I like that Naomi Campbell was one of the main oldheads on the “tour”, I feel like her walk and ashy-ass ankles were perfect but the recycled and eco-toilet paper dresses they had the models wearing just looked ugly. I don’t understand how a fashion designer can spend all that time designing a dress just for it to come out looking like a 7th-grade pottery class project. VS should’ve had their main fashion focus on lingerie/sleepwear/maternity fashion Not those ugly paper towel dresses they were marketing because they were a waste of time and not what I wanted to buy in their store. I get that they wanted to showcase and use their platform to help other designers and give them a spotlight, But it was practically pointless because seeing those bummy-ass half-made dresses was just the worst shit my eyes saw. I just think that a lot of women fell in love with the fun yet unrealistic hot shows, I used to pray to god that I could be Jas Tookes. VS had so many fashion shows where they had the most beautiful women walking down their star-studded show in bra & panty sets that they didn’t all sell and release to the general public.

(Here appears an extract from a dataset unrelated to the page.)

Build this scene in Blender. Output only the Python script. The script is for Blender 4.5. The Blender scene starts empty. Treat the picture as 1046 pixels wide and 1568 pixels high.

The real problem is that a lot of fashion brands just never are what they used to be or what made us fall in love with them. The fashion brand Mugler just goes through handfuls of top designers because their exotic and flamboyant culture was just what people loved about them the most but they could never sell what gave them their name. But now they’re just kind of left out of the fashion talk. VS really fucked themselves greatly when they turned all woke and body positive after helping Epstein use them to prey on little girls, I see that they were finally giving the people who love to celebrate being overweight and never working out or shaving a chance to shine. But that’s not every woman, And that’s not how they got their name. I wanted to see all of the VS Vets come back and model and do their thing but honestly, it was just a big flop of disabled, Fat, hairy, and even one-legged pirates walking their show.

There’s nothing wrong with body positivity, But there is a thing called delusion that people who don’t want to work out go through. There’s nothing wrong with being fat, But there is something wrong with letting social media influencers push you to think that being unhealthy/overweight is okay because it’s not, And they really profiting off of you. I don’t like how people are pushing this unhealthy image but they make their best money through deception and beauty standards. But then again that is how VS Made their mark on the industry. They started with skinny 6ft, flat-chested models with pretty faces and wings. Those were really our standards and goals on TV and now it is a lot different.